Originally created 05/14/98

MCI agrees to $240,000 slamming settlement



TALLAHASSEE, Fla. -- MCI will pay the state $240,000 to settle 134 complaints of slamming -- changing customers' long-distance service without authorization -- state regulators said Tuesday.

The state Public Service Commission voted to accept the monetary settlement and other conditions to which MCI agreed, including monthly reviews by the PSC.

The commission is adopting a zero-tolerance approach to slamming, Commissioner Joe Garcia said.

While consumers must protect themselves, he said, "Much of this responsibility should also lie with the companies."

"MCI agrees fully ... that changing a customer's ... carrier without his or her authorization is an unacceptable practice," company attorney Thomas F. O'Neil said in a statement from the company's Washington office.

MCI did not intentionally do that, O'Neil said.

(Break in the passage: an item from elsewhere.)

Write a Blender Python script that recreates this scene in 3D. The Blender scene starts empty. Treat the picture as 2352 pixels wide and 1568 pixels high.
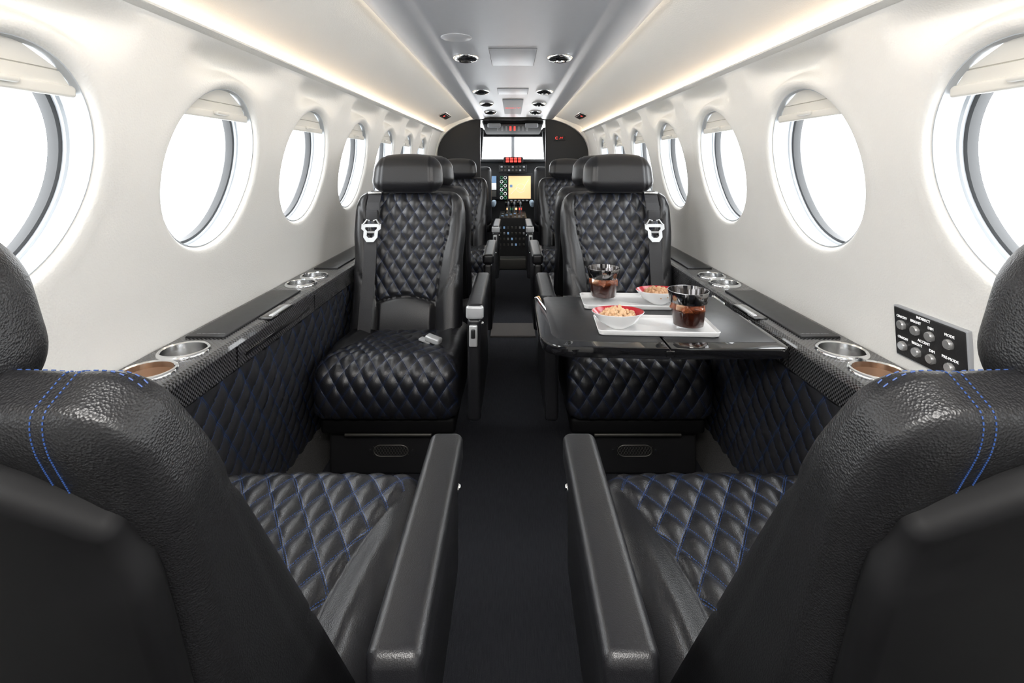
import bpy, bmesh, math, random
from mathutils import Vector, Matrix
from mathutils.bvhtree import BVHTree
random.seed(4)
H=0.96            # camera height above cabin floor
F=1150.0
sc=bpy.context.scene
COL=sc.collection
pi=math.pi
# ------------------------------------------------------------------ nodes
class G:
    def __init__(s,name):
        s.m=bpy.data.materials.new(name); s.m.use_nodes=True
        s.t=s.m.node_tree; s.t.nodes.clear()
        s.out=s.t.nodes.new('ShaderNodeOutputMaterial')
    def n(s,ty,**k):
        x=s.t.nodes.new(ty)
        for a,b in k.items(): setattr(x,a,b)
        return x
    def put(s,sock,v):
        if isinstance(v,bpy.types.NodeSocket): s.t.links.new(v,sock)
        elif v is not None:
            try: sock.default_value=v
            except Exception: sock.default_value=(*v,1)
    def ma(s,op,a,b=None,c=None,clamp=False):
        x=s.n('ShaderNodeMath',operation=op,use_clamp=clamp)
        s.put(x.inputs[0],a)
        if b is not None: s.put(x.inputs[1],b)
        if c is not None: s.put(x.inputs[2],c)
        return x.outputs[0]
    def mix(s,f,a,b):
        x=s.n('ShaderNodeMix',data_type='RGBA')
        s.put(x.inputs[0],f); s.put(x.inputs[6],a if not isinstance(a,tuple) else (*a,1)); s.put(x.inputs[7],b if not isinstance(b,tuple) else (*b,1))
        return x.outputs[2]
    def bsdf(s,col,rough=.5,metal=0,spec=.5,normal=None,emit=None,es=0,coat=0,trans=0,sheen=0):
        x=s.n('ShaderNodeBsdfPrincipled')
        s.put(x.inputs['Base Color'],(*col,1) if isinstance(col,tuple) else col)
        s.put(x.inputs['Roughness'],rough); s.put(x.inputs['Metallic'],metal)
        s.put(x.inputs['Specular IOR Level'],spec)
        if normal is not None: s.put(x.inputs['Normal'],normal)
        if emit is not None:
            s.put(x.inputs['Emission Color'],(*emit,1) if isinstance(emit,tuple) else emit); s.put(x.inputs['Emission Strength'],es)
        s.put(x.inputs['Coat Weight'],coat); s.put(x.inputs['Transmission Weight'],trans)
        s.put(x.inputs['Sheen Weight'],sheen)
        s.t.links.new(x.outputs[0],s.out.inputs[0]); return x
    def bump(s,h,dist,normal=None,strength=1):
        x=s.n('ShaderNodeBump'); s.put(x.inputs['Strength'],strength); s.put(x.inputs['Distance'],dist)
        s.put(x.inputs['Height'],h)
        if normal is not None: s.put(x.inputs['Normal'],normal)
        return x.outputs[0]
    def obj(s):
        return s.n('ShaderNodeNewGeometry').outputs['Position']
    def noise(s,scale,detail=2,vec=None):
        x=s.n('ShaderNodeTexNoise'); s.put(x.inputs['Scale'],scale); s.put(x.inputs['Detail'],detail)
        s.put(x.inputs['Vector'],vec if vec is not None else s.obj()); return x.outputs['Fac']
    def voro(s,scale,vec=None):
        x=s.n('ShaderNodeTexVoronoi'); s.put(x.inputs['Scale'],scale)
        s.put(x.inputs['Vector'],vec if vec is not None else s.obj()); return x.outputs['Distance']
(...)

He said the 134 complaints came while the company was installing long distance service to 2 million Florida customers in 1996 and 1997, and the changes were made in good faith in all but four of those cases.

"The existence of this handful of complaints needs to be placed in the context of the inevitability of human data entry error, inadvertent system failure, and miscommunication in a 2 million transaction environment," O'Neil said.

In addition to the payment, the company agreed to:

  • Tape calls to verify service change orders and keep the tapes for a year.
  • Provide complete explanations of circumstances surrounding consumer complaints to the PSC about the company and corrective actions taken.
  • Establish a toll-free number devoted to receiving and resolving slamming complaints.
  • Continue dialog and monthly reviews with the PSC regarding any complaints.
  • Invite PSC auditors to review methods of changing customers' long-distance service.